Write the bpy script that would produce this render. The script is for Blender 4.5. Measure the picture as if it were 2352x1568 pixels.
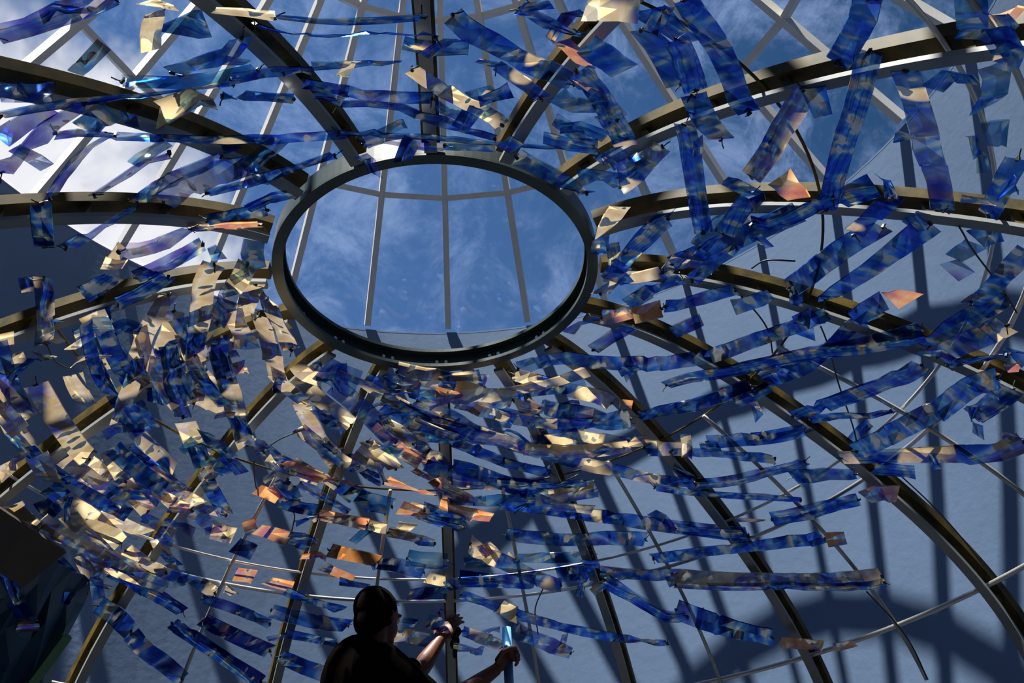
import bpy, bmesh, math, random
import numpy as np
from mathutils import Vector, Matrix, noise

for o in list(bpy.data.objects):
    bpy.data.objects.remove(o, do_unlink=True)
scene = bpy.context.scene
C = scene.collection
random.seed(11)
U = 0.5                                   # metres per ring radius of the dome
AX = Vector((0.0, 4.43633 * U, 0.0))      # foot of the vertical axis of dome and rotunda
EYE = Vector((0.0, 0.0, 1.5))

# ------------------------------------------------------------------ camera
PITCH, ROLL, YAW, FPX = 0.648486, -0.066643, 0.099175, 2162.73
fwd = Vector((math.sin(YAW) * math.cos(PITCH), math.cos(YAW) * math.cos(PITCH), math.sin(PITCH)))
rgt = Vector((math.cos(YAW), -math.sin(YAW), 0.0))
upv = rgt.cross(fwd)
r2 = math.cos(ROLL) * rgt + math.sin(ROLL) * upv
u2 = -math.sin(ROLL) * rgt + math.cos(ROLL) * upv
cam = bpy.data.cameras.new('camera')
cam.sensor_width = 36.0
cam.lens = FPX * 36.0 / 2352.0
cam.clip_start = 0.02
cob = bpy.data.objects.new('camera', cam)
M = Matrix((r2, u2, -fwd)).transposed().to_4x4()
M.translation = EYE
cob.matrix_world = M
C.objects.link(cob)
scene.camera = cob

# ------------------------------------------------------------------ view, world, sun
vs = scene.view_settings
vs.view_transform = 'Standard'
vs.look = 'None'
vs.exposure = 0.0
vs.gamma = 1.0
vs.use_curve_mapping = False
scene.cycles.transparent_max_bounces = 20
scene.cycles.max_bounces = 5
scene.cycles.diffuse_bounces = 3
scene.cycles.glossy_bounces = 2
scene.cycles.use_adaptive_sampling = True
scene.cycles.adaptive_threshold = 0.06
scene.cycles.sample_clamp_indirect = 6.0
scene.cycles.blur_glossy = 0.6

SUN_AZ, SUN_EL = math.radians(-139), math.radians(69.3)
to_sun = Vector((math.cos(SUN_EL) * math.sin(SUN_AZ), math.cos(SUN_EL) * math.cos(SUN_AZ), math.sin(SUN_EL)))
sl = bpy.data.lights.new('sun', 'SUN')
sl.energy = 22.0
sl.angle = math.radians(0.6)
sl.color = (1.0, 0.95, 0.86)
so = bpy.data.objects.new('sun', sl)
so.rotation_euler = to_sun.to_track_quat('Z', 'Y').to_euler()
so.location = (0, 0, 12)
C.objects.link(so)


class NT:
    """small helper to wire shader nodes"""
    def __init__(s, tree):
        s.t = tree
        tree.nodes.clear()

    def n(s, kind, **kw):
        nd = s.t.nodes.new(kind)
        ins = kw.pop('ins', {})
        for k, v in kw.items():
            setattr(nd, k, v)
        for k, v in ins.items():
            s.put(nd.inputs[k], v)
        return nd

    def put(s, sock, v):
        if isinstance(v, bpy.types.NodeSocket):
            s.t.links.new(v, sock)
        elif isinstance(v, bpy.types.Node):
            s.t.links.new(v.outputs[0], sock)
        else:
            if hasattr(sock.default_value, '__len__') and len(sock.default_value) == 4 and len(v) == 3:
                v = (*v, 1.0)
            sock.default_value = v

    def math(s, op, a, b=0.0, c=0.0, clamp=False):
        nd = s.n('ShaderNodeMath', operation=op, use_clamp=clamp)
        for i, v in enumerate((a, b, c)):
            s.put(nd.inputs[i], v)
        return nd.outputs[0]

    def rng(s, v, a, b, c=0.0, d=1.0, smooth=True):
        nd = s.n('ShaderNodeMapRange', interpolation_type='SMOOTHSTEP' if smooth else 'LINEAR')
        for i, x in enumerate((v, a, b, c, d)):
            s.put(nd.inputs[i], x)
        return nd.outputs[0]

    def mix(s, f, a, b):
        nd = s.n('ShaderNodeMix', data_type='RGBA')
        s.put(nd.inputs[0], f)
        s.put(nd.inputs[6], a)
        s.put(nd.inputs[7], b)
        return nd.outputs[2]

    def ramp(s, f, stops, interp='LINEAR'):
        nd = s.n('ShaderNodeValToRGB')
        nd.color_ramp.interpolation = interp
        el = nd.color_ramp.elements
        while len(el) < len(stops):
            el.new(0.5)
        for e, (p, col) in zip(el, stops):
            e.position = p
            e.color = (*col, 1)
        s.put(nd.inputs[0], f)
        return nd.outputs[0]

    def noise(s, vec, scale, detail=2.0, rough=0.5, dist=0.0, w=None):
        nd = s.n('ShaderNodeTexNoise', noise_dimensions='4D' if w is not None else '3D')
        s.put(nd.inputs['Vector'], vec)
        nd.inputs['Scale'].default_value = scale
        nd.inputs['Detail'].default_value = detail
        nd.inputs['Roughness'].default_value = rough
        nd.inputs['Distortion'].default_value = dist
        if w is not None:
            s.put(nd.inputs['W'], w)
        return nd.outputs[0]

    def dot(s, vec, v):
        nd = s.n('ShaderNodeVectorMath', operation='DOT_PRODUCT')
        s.put(nd.inputs[0], vec)
        nd.inputs[1].default_value = v
        return nd.outputs['Value']


world = bpy.data.worlds.new('sky')
scene.world = world
world.use_nodes = True
w = NT(world.node_tree)
dirv = w.n('ShaderNodeTexCoord').outputs['Generated']
side = w.rng(w.dot(dirv, (-0.85, 0.53, 0.0)), -0.25, 0.55)
sky = w.mix(side, (0.018, 0.065, 0.165), (0.070, 0.165, 0.400))
wisp = w.noise(dirv, 12.0, 9.0, 0.70, 0.45)
wisp2 = w.noise(dirv, 2.2, 4.0, 0.55, 0.4)
wf = w.math('MULTIPLY', w.rng(wisp, 0.42, 0.74), w.rng(wisp2, 0.34, 0.64, 0.18, 0.85))
sky = w.mix(wf, sky, (0.30, 0.42, 0.72))
bank = w.rng(w.dot(dirv, (-0.425, 0.62, 0.66)), 0.945, 0.995)
cum = w.noise(dirv, 4.2, 5.0, 0.55, 0.3)
cf = w.rng(w.math('ADD', cum, w.math('MULTIPLY', bank, 0.42)), 0.68, 0.86)
sky = w.mix(cf, sky, (0.95, 0.93, 0.97))
bg = w.n('ShaderNodeBackground', ins={'Color': sky, 'Strength': 1.0})
w.n('ShaderNodeOutputWorld', ins={'Surface': bg.outputs[0]})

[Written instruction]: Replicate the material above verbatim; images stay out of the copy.

[Final answer]:
Write the bpy script that would produce this render. The script is for Blender 4.5. Measure the picture as if it were 2352x1568 pixels.
import bpy, bmesh, math, random
import numpy as np
from mathutils import Vector, Matrix, noise

for o in list(bpy.data.objects):
    bpy.data.objects.remove(o, do_unlink=True)
scene = bpy.context.scene
C = scene.collection
random.seed(11)
U = 0.5                                   # metres per ring radius of the dome
AX = Vector((0.0, 4.43633 * U, 0.0))      # foot of the vertical axis of dome and rotunda
EYE = Vector((0.0, 0.0, 1.5))

# ------------------------------------------------------------------ camera
PITCH, ROLL, YAW, FPX = 0.648486, -0.066643, 0.099175, 2162.73
fwd = Vector((math.sin(YAW) * math.cos(PITCH), math.cos(YAW) * math.cos(PITCH), math.sin(PITCH)))
rgt = Vector((math.cos(YAW), -math.sin(YAW), 0.0))
upv = rgt.cross(fwd)
r2 = math.cos(ROLL) * rgt + math.sin(ROLL) * upv
u2 = -math.sin(ROLL) * rgt + math.cos(ROLL) * upv
cam = bpy.data.cameras.new('camera')
cam.sensor_width = 36.0
cam.lens = FPX * 36.0 / 2352.0
cam.clip_start = 0.02
cob = bpy.data.objects.new('camera', cam)
M = Matrix((r2, u2, -fwd)).transposed().to_4x4()
M.translation = EYE
cob.matrix_world = M
C.objects.link(cob)
scene.camera = cob

# ------------------------------------------------------------------ view, world, sun
vs = scene.view_settings
vs.view_transform = 'Standard'
vs.look = 'None'
vs.exposure = 0.0
vs.gamma = 1.0
vs.use_curve_mapping = False
scene.cycles.transparent_max_bounces = 20
scene.cycles.max_bounces = 5
scene.cycles.diffuse_bounces = 3
scene.cycles.glossy_bounces = 2
scene.cycles.use_adaptive_sampling = True
scene.cycles.adaptive_threshold = 0.06
scene.cycles.sample_clamp_indirect = 6.0
scene.cycles.blur_glossy = 0.6

SUN_AZ, SUN_EL = math.radians(-139), math.radians(69.3)
to_sun = Vector((math.cos(SUN_EL) * math.sin(SUN_AZ), math.cos(SUN_EL) * math.cos(SUN_AZ), math.sin(SUN_EL)))
sl = bpy.data.lights.new('sun', 'SUN')
sl.energy = 22.0
sl.angle = math.radians(0.6)
sl.color = (1.0, 0.95, 0.86)
so = bpy.data.objects.new('sun', sl)
so.rotation_euler = to_sun.to_track_quat('Z', 'Y').to_euler()
so.location = (0, 0, 12)
C.objects.link(so)


class NT:
    """small helper to wire shader nodes"""
    def __init__(s, tree):
        s.t = tree
        tree.nodes.clear()

    def n(s, kind, **kw):
        nd = s.t.nodes.new(kind)
        ins = kw.pop('ins', {})
        for k, v in kw.items():
            setattr(nd, k, v)
        for k, v in ins.items():
            s.put(nd.inputs[k], v)
        return nd

    def put(s, sock, v):
        if isinstance(v, bpy.types.NodeSocket):
            s.t.links.new(v, sock)
        elif isinstance(v, bpy.types.Node):
            s.t.links.new(v.outputs[0], sock)
        else:
            if hasattr(sock.default_value, '__len__') and len(sock.default_value) == 4 and len(v) == 3:
                v = (*v, 1.0)
            sock.default_value = v

    def math(s, op, a, b=0.0, c=0.0, clamp=False):
        nd = s.n('ShaderNodeMath', operation=op, use_clamp=clamp)
        for i, v in enumerate((a, b, c)):
            s.put(nd.inputs[i], v)
        return nd.outputs[0]

    def rng(s, v, a, b, c=0.0, d=1.0, smooth=True):
        nd = s.n('ShaderNodeMapRange', interpolation_type='SMOOTHSTEP' if smooth else 'LINEAR')
        for i, x in enumerate((v, a, b, c, d)):
            s.put(nd.inputs[i], x)
        return nd.outputs[0]

    def mix(s, f, a, b):
        nd = s.n('ShaderNodeMix', data_type='RGBA')
        s.put(nd.inputs[0], f)
        s.put(nd.inputs[6], a)
        s.put(nd.inputs[7], b)
        return nd.outputs[2]

    def ramp(s, f, stops, interp='LINEAR'):
        nd = s.n('ShaderNodeValToRGB')
        nd.color_ramp.interpolation = interp
        el = nd.color_ramp.elements
        while len(el) < len(stops):
            el.new(0.5)
        for e, (p, col) in zip(el, stops):
            e.position = p
            e.color = (*col, 1)
        s.put(nd.inputs[0], f)
        return nd.outputs[0]

    def noise(s, vec, scale, detail=2.0, rough=0.5, dist=0.0, w=None):
        nd = s.n('ShaderNodeTexNoise', noise_dimensions='4D' if w is not None else '3D')
        s.put(nd.inputs['Vector'], vec)
        nd.inputs['Scale'].default_value = scale
        nd.inputs['Detail'].default_value = detail
        nd.inputs['Roughness'].default_value = rough
        nd.inputs['Distortion'].default_value = dist
        if w is not None:
            s.put(nd.inputs['W'], w)
        return nd.outputs[0]

    def dot(s, vec, v):
        nd = s.n('ShaderNodeVectorMath', operation='DOT_PRODUCT')
        s.put(nd.inputs[0], vec)
        nd.inputs[1].default_value = v
        return nd.outputs['Value']


world = bpy.data.worlds.new('sky')
scene.world = world
world.use_nodes = True
w = NT(world.node_tree)
dirv = w.n('ShaderNodeTexCoord').outputs['Generated']
side = w.rng(w.dot(dirv, (-0.85, 0.53, 0.0)), -0.25, 0.55)
sky = w.mix(side, (0.018, 0.065, 0.165), (0.070, 0.165, 0.400))
wisp = w.noise(dirv, 12.0, 9.0, 0.70, 0.45)
wisp2 = w.noise(dirv, 2.2, 4.0, 0.55, 0.4)
wf = w.math('MULTIPLY', w.rng(wisp, 0.42, 0.74), w.rng(wisp2, 0.34, 0.64, 0.18, 0.85))
sky = w.mix(wf, sky, (0.30, 0.42, 0.72))
bank = w.rng(w.dot(dirv, (-0.425, 0.62, 0.66)), 0.945, 0.995)
cum = w.noise(dirv, 4.2, 5.0, 0.55, 0.3)
cf = w.rng(w.math('ADD', cum, w.math('MULTIPLY', bank, 0.42)), 0.68, 0.86)
sky = w.mix(cf, sky, (0.95, 0.93, 0.97))
bg = w.n('ShaderNodeBackground', ins={'Color': sky, 'Strength': 1.0})
w.n('ShaderNodeOutputWorld', ins={'Surface': bg.outputs[0]})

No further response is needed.